Help the back-to-school transition

September 14, 2015

 

Back-to-School Transitions: Tips for Parents

 

Review information:  Take a look at all materials sent home as soon as it arrives. There seems to be a lot, but these packets usually have important information, including volunteer opportunities, sign ups for after-school sports and activities, and many other things.

 

Mark your calendar:  Load up your phone or written calendar with important dates, especially back-to-school nights. This becomes increasingly important with multiple kids. Arrange for a babysitter now, if necessary.

 

Turn off the TV:  Encourage your children to play quiet games or read as early morning activities instead of watching the TV. Your children will arrive at school better prepared to learn each morning if they have engaged in less passive activities.

 

Homework spot:  Designate and clear a place to do homework. Older children should have the option of studying in their room or a quiet place in the house. Younger children usually need an area set aside in the family room or kitchen to facilitate adult monitoring, supervision, and encouragement. Set this spot now to establish the routine for the rest of the year.

 

Backpacks and lunches:  Select a spot for your children to put their school belongings immediately upon getting home. Explain that emptying their backpack each evening is part of their responsibility-EVEN for younger children.  They should also pack their bags and leave them in this spot before going to bed to avoid last minute scrambling the following morning.

 

Dinners made easy:  Freeze few easy dinners, or buy some that your children will eat. It will be much easier on you if you have dinner prepared so that the meal prep won’t add to household tensions during the first months of school.

 

Overcoming Anxiety:

  • Let your children know you care.

    • Send personal notes in the lunch box

    • Model optimism

  • Reinforce your children’s coping abilities

    • Give them a few strategies to manage difficult situations on their own

    • Encourage your child to tell you or the teacher if the problem persists

    • Maintain open lines of communication with the school

  • Volunteer in the classroom

    • If possible, plan to volunteer in the class periodically throughout the year

    • Helps children to understand that school and family are connected

    • Shows child that you care about the learning experience

 


 

 

Back-to-School Transitions: Tips for Students

 

Take Care of Yourself:  Make sure you are getting enough sleep and eating well, and getting exercise during the day.

 

Make an agenda:  Use a planner, phone, or tablet to keep track of everything, including:

  • tests

  • book reports

  • practices/games

  • school events/activities

Do Not Procrastinate:  This is not always easy to do, but it helps to stay on top of your assignments. Set aside a little time each day to accomplish something from all of your courses or subjects.

 

Know What is Expected of You:  Pay attention to what is being assigned to you.  Teachers want you to succeed, so most likely they will provide you all the information you need to do well.  Talk to your teachers if you are unsure of an assignment-be proactive in your own education

 

Get Involved:  Sign up for something within your school community.  It helps to get to know different people who have the same interests as you.  Students who are involved in sports and school activities are able to achieve higher GPAs

 

Learn What Type of Learner You Are:

  • Everyone learns differently-there are 3 different types of learning styles.  Do some research to find out which type you are so you can personalize your studying habits.
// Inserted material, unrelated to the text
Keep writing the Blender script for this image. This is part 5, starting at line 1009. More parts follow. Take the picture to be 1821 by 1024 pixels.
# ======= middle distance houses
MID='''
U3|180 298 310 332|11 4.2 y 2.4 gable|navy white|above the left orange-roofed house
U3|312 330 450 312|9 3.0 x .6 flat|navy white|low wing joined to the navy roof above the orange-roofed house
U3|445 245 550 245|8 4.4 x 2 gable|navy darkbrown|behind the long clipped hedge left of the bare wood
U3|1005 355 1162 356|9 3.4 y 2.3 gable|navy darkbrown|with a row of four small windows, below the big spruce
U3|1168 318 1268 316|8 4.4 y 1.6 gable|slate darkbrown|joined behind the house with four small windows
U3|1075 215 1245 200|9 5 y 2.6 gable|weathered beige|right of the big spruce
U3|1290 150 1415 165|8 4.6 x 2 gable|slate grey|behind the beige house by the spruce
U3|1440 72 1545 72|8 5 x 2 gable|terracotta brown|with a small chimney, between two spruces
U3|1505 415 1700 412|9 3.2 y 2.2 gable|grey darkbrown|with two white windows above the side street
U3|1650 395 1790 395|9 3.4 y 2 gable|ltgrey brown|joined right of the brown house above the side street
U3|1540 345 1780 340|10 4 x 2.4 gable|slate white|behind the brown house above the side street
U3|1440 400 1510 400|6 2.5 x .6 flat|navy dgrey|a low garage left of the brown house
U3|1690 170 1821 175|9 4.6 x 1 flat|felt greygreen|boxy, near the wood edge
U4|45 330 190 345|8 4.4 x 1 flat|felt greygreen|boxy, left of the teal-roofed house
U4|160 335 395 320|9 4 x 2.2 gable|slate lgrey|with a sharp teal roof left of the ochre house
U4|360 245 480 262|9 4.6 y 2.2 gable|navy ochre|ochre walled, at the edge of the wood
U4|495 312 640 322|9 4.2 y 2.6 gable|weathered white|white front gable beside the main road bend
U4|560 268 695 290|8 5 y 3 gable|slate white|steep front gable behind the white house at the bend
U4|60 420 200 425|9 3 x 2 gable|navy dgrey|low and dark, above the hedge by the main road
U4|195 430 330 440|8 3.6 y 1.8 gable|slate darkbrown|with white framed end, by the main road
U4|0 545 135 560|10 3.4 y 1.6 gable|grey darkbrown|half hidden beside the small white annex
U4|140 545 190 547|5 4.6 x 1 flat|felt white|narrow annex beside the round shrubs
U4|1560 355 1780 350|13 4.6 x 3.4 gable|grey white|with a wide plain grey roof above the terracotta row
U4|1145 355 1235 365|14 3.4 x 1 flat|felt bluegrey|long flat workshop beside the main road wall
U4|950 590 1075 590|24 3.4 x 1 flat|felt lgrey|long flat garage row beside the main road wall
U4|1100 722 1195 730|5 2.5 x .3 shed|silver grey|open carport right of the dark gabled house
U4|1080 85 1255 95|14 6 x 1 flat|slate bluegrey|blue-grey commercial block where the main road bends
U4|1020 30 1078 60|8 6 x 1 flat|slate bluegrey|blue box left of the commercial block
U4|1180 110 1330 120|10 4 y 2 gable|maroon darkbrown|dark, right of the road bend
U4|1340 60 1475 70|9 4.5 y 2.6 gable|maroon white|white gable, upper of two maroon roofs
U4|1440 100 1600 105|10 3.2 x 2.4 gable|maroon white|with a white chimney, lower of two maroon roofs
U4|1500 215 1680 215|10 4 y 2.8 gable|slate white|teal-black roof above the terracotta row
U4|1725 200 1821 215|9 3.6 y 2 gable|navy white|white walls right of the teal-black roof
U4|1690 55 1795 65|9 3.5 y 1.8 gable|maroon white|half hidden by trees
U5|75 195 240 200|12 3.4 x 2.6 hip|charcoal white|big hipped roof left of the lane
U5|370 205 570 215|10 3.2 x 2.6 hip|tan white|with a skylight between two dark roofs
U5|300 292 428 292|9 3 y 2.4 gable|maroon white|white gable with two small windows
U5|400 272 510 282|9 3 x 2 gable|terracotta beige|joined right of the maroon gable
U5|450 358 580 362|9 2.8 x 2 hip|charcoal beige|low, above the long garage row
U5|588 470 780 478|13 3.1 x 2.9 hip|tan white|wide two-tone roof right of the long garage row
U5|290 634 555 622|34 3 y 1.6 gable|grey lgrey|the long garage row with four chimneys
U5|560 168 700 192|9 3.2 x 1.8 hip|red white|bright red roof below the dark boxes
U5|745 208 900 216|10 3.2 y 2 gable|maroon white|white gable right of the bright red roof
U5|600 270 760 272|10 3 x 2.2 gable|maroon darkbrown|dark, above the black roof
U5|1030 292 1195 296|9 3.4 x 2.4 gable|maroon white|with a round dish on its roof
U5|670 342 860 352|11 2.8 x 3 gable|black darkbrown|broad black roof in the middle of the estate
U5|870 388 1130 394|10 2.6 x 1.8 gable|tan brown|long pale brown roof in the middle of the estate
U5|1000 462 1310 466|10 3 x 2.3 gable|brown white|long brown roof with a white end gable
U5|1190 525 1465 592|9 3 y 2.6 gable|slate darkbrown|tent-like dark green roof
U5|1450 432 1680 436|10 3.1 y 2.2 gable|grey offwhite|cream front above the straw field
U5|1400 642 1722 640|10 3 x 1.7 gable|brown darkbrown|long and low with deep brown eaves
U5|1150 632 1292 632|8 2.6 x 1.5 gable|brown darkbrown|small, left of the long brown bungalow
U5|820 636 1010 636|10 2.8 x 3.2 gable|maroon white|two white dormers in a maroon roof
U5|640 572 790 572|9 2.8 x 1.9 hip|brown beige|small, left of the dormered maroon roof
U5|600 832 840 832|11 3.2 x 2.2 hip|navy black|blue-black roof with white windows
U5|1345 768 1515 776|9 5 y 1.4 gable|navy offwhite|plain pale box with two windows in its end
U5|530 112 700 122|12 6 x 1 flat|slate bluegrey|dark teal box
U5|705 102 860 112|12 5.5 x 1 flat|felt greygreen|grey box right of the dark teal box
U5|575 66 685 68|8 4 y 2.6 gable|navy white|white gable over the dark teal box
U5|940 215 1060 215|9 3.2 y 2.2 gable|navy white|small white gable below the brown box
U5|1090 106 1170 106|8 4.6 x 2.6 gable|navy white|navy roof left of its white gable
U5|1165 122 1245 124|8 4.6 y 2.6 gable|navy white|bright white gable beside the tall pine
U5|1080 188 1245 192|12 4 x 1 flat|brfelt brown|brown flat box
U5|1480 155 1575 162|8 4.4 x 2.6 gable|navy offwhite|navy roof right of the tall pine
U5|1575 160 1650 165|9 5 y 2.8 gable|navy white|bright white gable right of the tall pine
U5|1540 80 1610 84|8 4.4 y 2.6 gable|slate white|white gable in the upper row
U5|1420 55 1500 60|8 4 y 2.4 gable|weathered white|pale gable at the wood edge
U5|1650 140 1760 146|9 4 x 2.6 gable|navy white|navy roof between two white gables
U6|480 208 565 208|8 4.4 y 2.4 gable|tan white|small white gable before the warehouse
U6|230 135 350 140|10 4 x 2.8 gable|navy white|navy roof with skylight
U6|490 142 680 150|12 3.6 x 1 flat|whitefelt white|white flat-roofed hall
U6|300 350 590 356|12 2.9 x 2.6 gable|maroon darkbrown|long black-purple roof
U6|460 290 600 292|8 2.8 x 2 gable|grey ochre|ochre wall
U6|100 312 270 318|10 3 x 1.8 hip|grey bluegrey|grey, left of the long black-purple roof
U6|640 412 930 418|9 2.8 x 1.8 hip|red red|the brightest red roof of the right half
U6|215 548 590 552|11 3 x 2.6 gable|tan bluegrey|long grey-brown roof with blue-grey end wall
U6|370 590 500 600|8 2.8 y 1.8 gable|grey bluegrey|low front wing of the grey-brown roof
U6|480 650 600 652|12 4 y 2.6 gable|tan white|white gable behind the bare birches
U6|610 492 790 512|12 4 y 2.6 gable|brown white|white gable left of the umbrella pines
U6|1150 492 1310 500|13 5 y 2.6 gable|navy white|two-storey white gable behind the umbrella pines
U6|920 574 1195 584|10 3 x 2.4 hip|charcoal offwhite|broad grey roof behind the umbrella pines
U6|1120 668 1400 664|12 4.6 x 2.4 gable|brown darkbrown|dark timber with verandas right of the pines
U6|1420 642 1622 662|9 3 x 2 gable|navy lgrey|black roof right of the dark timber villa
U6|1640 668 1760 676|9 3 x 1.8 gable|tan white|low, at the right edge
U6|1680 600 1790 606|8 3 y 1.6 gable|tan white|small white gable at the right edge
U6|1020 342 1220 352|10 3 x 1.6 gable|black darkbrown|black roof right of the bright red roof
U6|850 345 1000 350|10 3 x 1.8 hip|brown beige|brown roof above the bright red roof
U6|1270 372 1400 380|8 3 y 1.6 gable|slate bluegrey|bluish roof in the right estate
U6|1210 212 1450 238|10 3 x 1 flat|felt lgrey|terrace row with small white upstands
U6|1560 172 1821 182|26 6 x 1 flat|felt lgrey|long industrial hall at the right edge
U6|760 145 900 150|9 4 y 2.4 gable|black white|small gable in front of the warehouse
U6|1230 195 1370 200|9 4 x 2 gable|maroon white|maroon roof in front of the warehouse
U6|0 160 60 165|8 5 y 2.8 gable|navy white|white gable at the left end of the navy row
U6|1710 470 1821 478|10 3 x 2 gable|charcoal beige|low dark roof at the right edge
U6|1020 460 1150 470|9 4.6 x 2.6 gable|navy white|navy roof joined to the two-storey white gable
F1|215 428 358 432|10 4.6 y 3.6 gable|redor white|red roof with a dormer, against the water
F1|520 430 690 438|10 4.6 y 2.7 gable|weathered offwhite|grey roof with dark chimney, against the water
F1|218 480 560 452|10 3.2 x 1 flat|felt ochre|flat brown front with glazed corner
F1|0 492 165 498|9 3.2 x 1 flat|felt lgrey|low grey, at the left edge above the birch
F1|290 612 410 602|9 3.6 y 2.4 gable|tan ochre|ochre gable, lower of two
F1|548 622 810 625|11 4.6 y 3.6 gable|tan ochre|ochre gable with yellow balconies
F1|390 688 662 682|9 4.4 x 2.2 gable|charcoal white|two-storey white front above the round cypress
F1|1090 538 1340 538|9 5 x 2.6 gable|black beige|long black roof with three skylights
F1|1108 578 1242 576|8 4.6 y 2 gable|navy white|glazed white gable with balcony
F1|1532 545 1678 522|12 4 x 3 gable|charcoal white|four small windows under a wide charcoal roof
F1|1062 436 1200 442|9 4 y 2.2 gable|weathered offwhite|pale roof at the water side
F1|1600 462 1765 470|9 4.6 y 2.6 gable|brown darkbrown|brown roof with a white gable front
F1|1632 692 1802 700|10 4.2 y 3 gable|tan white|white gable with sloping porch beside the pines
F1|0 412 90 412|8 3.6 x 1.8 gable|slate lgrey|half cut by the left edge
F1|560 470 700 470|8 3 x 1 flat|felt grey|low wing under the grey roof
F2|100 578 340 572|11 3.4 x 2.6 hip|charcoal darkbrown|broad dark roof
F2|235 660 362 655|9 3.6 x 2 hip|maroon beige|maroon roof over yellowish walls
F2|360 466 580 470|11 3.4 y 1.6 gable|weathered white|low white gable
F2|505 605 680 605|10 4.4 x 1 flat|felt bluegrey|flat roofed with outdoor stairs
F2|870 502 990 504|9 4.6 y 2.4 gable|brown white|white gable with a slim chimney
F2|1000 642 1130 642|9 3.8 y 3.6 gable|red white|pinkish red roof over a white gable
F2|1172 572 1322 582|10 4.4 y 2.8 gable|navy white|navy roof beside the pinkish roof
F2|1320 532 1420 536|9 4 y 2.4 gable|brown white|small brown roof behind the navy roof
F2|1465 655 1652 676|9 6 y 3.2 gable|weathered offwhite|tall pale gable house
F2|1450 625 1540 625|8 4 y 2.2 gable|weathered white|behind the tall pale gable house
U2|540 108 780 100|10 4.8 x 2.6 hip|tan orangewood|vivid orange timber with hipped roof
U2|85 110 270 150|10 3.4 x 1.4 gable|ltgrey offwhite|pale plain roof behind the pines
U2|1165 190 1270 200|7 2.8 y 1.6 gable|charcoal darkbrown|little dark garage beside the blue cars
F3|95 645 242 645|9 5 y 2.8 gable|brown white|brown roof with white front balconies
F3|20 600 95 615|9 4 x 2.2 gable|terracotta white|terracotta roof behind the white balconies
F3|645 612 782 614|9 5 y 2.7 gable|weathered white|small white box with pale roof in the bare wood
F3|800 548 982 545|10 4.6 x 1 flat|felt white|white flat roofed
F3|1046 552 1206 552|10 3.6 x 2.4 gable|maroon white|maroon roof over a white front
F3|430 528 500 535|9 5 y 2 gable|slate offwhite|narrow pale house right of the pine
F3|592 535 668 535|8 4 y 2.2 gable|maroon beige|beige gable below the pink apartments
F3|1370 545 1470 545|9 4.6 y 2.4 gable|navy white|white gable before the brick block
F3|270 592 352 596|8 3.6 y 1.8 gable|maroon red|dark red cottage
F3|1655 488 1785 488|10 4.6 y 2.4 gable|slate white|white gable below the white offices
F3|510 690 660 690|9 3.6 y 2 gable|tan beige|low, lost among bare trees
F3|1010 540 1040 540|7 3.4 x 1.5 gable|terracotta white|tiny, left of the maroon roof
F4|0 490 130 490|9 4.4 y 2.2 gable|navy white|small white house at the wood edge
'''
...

    • Visual - learn best when they can see it, read it, or write it

    • Auditory - learn best when they can hear the information

    • Kinesthetic - need to have hands-on experience to perform their best

Goals:  Write a list of goals you want to achieve for the upcoming school year. These can be as small or as large as you like.  Some good ones are "No missing work," "Do my homework as soon as I get home," "Use a planner everyday."  They can also be extra-curricular related as well.  Writing down goals is important so you’re able to plan and realize what you need to do to prepare for, and achieve them

 

Parents and students:  good luck with the new school year. It's always an exciting time!